Yo también sacaba el par de billetes con los que pagaba. Una transacción sencilla y rutinaria. Un gracias, que tenga buen día. Y hasta la mañana siguiente.
Una vez me regalaron una entrada para ir al estadio. Era una carta que indicaba que había que ir a una agencia bancaria a recoger el boleto. La carta iba dirigida al “estimado voceador”. Llevaba los logos del medio, del banco y del equipo. La única vez que la charla se extendió a un, mire, esto es para usté. Siempre supuse que me la regalaron porque era el único que compraba con regularidad ese periódico.
Otra mañana recibí una carta y una bala. Ésta llevaba la “marca” de una mara. La tarde anterior le había pedido a un chico de menos de quince años que dejara de pegarle a su hermanita, de unos cinco o seis años, y de molestar a una compañera de trabajo. Yo era el responsable de un pequeño equipo de trabajo con el que pegábamos afiches en los postes y paredes de cualquier local en el que nos dieran permiso. Los dueños de aquellos locales eran tan buena onda le daban permiso a cualquiera que se lo pidieran. Llegábamos nosotros, luego los de la competencia y así se iban mis días del primer trabajo formal que tuve.
Teníamos una bodega que era una habitación en una casa de dos niveles. Ahí vivían muchas personas que también trabajaban en los alrededores. La mayoría eran migrantes de cualquier lado de este país y varios de Centroamérica. La Terminal entonces era un buen punto para recargar energías en el largo camino al norte. O tan solo para tener un lugar donde dormir y no morir de hambre. Trabajaban cargando bultos.
Ahí también vivía el chico, su hermanita y la joven madre. Ella trabajaba en uno de los tantos “hoteles” desperdigados en la misma cuadra. Llegaba de forma esporádica en el día. Nunca vimos a la niña quejarse con ella. Mi compañera le había dicho al chico que si seguía agrediendo a su hermanita, llamaría a la Policía. Entonces el chico empezó a intimidarla a ella. Me involucré para intentar apoyarla. Hablamos los tres. Supuse yo que habíamos hablado y que de esa manera nos habíamos entendido. Básicamente el chico no nos dijo nada. Lo menos que quería era tener problemas.

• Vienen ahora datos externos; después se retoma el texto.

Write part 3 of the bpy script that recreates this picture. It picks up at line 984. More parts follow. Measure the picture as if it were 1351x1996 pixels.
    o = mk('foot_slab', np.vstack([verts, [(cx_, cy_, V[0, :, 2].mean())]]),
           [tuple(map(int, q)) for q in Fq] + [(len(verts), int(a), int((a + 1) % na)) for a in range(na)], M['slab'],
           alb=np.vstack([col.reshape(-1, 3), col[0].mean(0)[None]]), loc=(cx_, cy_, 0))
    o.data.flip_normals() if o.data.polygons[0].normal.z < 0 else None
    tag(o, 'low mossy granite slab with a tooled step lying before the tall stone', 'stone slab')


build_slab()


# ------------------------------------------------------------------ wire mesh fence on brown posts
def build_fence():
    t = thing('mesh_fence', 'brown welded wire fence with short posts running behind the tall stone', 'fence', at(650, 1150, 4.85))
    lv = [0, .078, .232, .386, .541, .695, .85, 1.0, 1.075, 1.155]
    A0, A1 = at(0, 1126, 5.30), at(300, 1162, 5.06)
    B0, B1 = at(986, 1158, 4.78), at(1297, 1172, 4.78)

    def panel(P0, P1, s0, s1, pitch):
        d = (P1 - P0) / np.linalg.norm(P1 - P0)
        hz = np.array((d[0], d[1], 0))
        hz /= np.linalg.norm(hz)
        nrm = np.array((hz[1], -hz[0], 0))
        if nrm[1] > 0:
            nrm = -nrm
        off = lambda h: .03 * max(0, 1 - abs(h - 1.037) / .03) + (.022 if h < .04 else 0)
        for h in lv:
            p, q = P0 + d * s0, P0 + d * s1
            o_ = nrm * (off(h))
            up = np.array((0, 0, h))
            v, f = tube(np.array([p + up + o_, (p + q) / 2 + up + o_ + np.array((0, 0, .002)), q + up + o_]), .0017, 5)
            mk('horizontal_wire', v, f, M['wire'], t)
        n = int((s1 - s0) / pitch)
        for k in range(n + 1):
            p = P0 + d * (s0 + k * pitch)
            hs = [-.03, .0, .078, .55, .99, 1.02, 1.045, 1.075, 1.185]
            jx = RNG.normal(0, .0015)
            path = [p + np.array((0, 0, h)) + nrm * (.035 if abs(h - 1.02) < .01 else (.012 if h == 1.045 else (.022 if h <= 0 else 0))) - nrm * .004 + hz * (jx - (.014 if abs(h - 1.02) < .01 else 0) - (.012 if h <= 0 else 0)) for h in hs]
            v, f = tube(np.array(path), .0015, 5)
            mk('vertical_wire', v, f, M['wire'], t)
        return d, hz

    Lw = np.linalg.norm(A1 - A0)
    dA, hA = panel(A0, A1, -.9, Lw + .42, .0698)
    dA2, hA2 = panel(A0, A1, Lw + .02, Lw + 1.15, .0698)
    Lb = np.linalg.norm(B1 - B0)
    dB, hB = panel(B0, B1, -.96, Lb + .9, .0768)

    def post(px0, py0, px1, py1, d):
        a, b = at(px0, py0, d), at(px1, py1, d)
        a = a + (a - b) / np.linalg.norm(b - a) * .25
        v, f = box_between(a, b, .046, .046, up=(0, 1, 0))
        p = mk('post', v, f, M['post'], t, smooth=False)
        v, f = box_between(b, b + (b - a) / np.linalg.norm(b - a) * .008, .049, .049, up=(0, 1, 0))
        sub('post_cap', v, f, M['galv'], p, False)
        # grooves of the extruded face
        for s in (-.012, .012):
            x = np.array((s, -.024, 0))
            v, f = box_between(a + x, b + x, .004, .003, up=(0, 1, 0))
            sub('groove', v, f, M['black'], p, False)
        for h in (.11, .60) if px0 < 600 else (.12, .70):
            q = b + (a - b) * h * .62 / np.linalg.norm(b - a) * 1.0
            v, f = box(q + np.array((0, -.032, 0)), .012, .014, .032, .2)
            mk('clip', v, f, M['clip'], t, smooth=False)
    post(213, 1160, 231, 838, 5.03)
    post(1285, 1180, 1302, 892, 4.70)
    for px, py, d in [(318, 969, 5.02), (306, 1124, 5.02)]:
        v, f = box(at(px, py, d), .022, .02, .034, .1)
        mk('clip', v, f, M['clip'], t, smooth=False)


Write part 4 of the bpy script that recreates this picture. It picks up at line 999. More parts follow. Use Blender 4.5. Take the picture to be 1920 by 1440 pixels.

Al día siguiente recibí la carta. Llevaba la bala pegada con tape. La hoja no iba en blanco, por supuesto, pero no recuerdo qué decía. Sí se me quedó grabada la imagen de una bala sobre la insignia de la mara en la hoja de un cuaderno escolar. Por la noche alcancé a meditar acerca de eso. A la mañana siguiente pedí que me cambiaran, después de todo, había otros lugares en la ciudad donde la empresa para la que trabajaba también pegaba afiches. Así me fui de ese lugar.
Habré vuelto unas dos o tres veces. A comprar repuestos baratos para mi bici, otras simplemente para pedalear una tarde de domingo por sus calles viscosas, agujereadas y tratar de recordar las cientos de postales que vi cuando trabajaba por ahí. Nunca fui capaz de registrar. En aquella época me importaba poco escribir y con ello intentar contar mi versión del mundo. Lo que importaba era sobrevivir el día a día, llegar a casa y escribir letanías de amor frustrado en un cuaderno roto que nadie leería.
La Terminal se incendió y es imposible no recordar poco todo aquello. Desde la comodidad de mi oficina, con esta pantalla que me está mutilando los ojos, vi fotos, tuits, notas, declaraciones, reproches, etc. Hay hasta quién lo relacionó con la sentencia de genocidio. La ceniza de los incendios también es buena para amalgamar balas ideológicas con gruesos caparazones dogmáticos.
Cuando las llamas se apaguen y esas calles vuelvan a su rutina de madrugadas frías, de transacciones rápidas y en efectivo, llenas de gente intentando sobrevivir y no pestañear; en La Terminal, un pestañazo puede significar perder la carga suelta en la palangana del picop, por ejemplo; nosotros seguiremos acá detrás de estas pantallas.
Y hablaremos de la “vida en La Terminal” cual expertos en el tema. Tratando de buscar la solución ideal. Ésa que encaje con nuestra particular forma de entender el mundo. Qué importa que ésta no concuerde con los que ahí se mueven. O si sí, pues qué suerte. Y yo, bueno, apelando a mis recuerdos de cuando a diario caminaba por ahí. Después de todo, supongo que todo sigue y seguirá siendo igual.